■ **Objective**
Filter the listing and keep only the lines with the word "from".

■ **Supplied information**

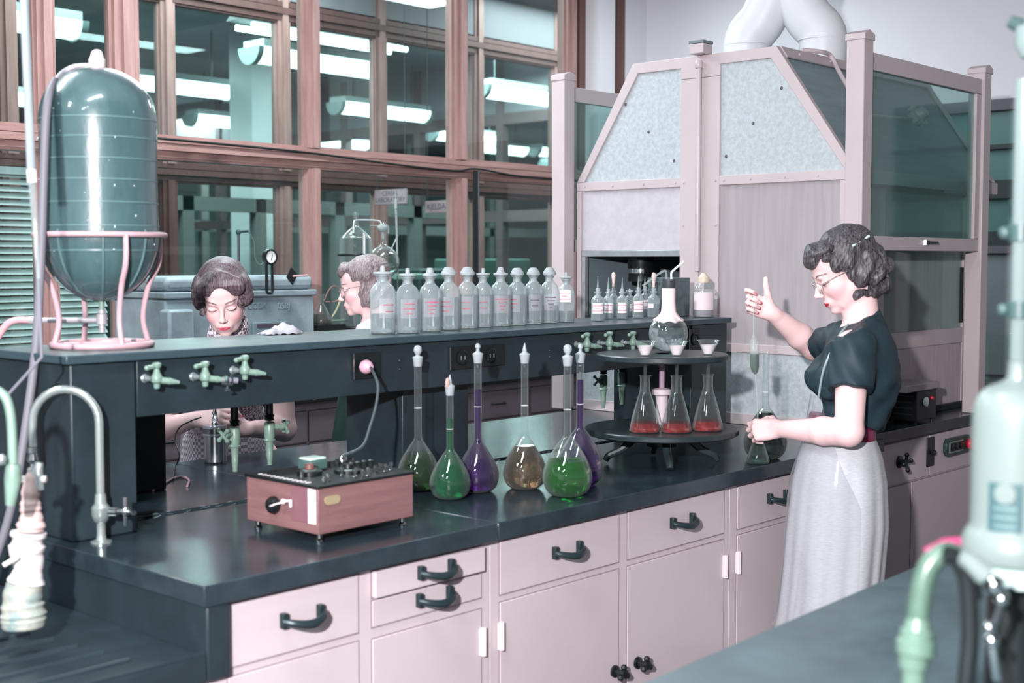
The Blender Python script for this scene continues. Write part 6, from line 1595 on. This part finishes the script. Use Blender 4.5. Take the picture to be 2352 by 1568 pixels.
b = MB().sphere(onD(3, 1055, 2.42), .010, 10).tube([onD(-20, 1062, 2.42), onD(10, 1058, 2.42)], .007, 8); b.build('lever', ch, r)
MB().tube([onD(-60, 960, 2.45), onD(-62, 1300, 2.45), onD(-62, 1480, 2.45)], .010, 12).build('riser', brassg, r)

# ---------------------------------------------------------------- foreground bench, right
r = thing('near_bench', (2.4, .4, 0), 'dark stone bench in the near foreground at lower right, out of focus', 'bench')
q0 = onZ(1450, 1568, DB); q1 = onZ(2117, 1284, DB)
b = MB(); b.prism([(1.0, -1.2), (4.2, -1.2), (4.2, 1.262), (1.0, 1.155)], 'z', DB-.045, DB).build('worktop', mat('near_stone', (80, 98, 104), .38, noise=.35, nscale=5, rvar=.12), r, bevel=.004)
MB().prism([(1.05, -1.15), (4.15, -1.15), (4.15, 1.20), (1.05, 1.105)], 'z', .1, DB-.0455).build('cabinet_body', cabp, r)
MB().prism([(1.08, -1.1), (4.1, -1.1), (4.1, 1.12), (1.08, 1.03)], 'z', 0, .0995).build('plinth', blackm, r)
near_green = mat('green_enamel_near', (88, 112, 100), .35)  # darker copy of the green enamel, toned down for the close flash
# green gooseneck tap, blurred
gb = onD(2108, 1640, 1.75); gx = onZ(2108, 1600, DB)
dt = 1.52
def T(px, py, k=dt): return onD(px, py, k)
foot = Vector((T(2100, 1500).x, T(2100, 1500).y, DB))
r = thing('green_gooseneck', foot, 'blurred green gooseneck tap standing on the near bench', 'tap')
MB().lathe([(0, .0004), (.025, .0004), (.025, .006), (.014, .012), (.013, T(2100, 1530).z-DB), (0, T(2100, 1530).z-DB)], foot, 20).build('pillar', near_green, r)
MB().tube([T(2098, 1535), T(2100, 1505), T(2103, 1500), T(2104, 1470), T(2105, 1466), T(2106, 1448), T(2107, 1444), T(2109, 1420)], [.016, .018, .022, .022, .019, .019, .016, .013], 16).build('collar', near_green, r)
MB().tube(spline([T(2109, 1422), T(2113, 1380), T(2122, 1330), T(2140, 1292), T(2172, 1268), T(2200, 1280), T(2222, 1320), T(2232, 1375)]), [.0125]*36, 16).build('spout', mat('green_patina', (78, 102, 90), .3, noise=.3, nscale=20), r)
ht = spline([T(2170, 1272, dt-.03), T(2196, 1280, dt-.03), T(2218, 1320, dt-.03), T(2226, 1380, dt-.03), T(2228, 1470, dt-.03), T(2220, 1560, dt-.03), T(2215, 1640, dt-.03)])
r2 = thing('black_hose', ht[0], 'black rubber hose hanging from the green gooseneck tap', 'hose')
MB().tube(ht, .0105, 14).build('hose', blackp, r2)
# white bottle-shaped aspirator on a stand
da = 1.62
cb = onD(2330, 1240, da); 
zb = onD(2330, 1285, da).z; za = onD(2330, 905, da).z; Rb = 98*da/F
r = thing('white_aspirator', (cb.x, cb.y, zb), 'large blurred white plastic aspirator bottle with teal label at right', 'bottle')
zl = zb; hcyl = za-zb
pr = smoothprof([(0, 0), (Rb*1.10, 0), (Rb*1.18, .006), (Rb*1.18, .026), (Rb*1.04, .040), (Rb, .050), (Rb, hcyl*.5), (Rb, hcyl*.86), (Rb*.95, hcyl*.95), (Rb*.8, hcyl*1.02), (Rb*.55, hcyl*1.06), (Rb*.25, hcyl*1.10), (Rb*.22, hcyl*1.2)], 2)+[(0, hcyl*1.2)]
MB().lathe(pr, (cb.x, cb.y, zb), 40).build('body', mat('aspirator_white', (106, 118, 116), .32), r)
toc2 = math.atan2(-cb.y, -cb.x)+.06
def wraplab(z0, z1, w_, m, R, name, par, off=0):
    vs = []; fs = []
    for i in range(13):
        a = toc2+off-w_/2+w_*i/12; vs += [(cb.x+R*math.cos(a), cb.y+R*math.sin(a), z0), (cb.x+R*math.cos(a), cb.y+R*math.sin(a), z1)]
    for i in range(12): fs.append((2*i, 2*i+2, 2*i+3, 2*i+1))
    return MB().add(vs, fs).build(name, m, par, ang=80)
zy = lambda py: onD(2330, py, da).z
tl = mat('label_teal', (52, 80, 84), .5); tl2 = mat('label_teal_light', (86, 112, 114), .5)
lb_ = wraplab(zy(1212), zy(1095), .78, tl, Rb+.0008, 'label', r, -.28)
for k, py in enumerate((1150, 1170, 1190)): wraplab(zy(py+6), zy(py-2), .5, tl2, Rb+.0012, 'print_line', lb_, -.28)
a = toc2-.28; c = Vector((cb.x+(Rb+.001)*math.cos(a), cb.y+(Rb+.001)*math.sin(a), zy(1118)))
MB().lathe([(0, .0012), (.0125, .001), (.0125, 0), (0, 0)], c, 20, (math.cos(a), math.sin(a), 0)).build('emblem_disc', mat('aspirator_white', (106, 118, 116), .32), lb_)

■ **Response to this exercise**
The Blender Python script for this scene continues. Write part 6, from line 1595 on. This part finishes the script. Use Blender 4.5. Take the picture to be 2352 by 1568 pixels.
r2 = thing('black_hose', ht[0], 'black rubber hose hanging from the green gooseneck tap', 'hose')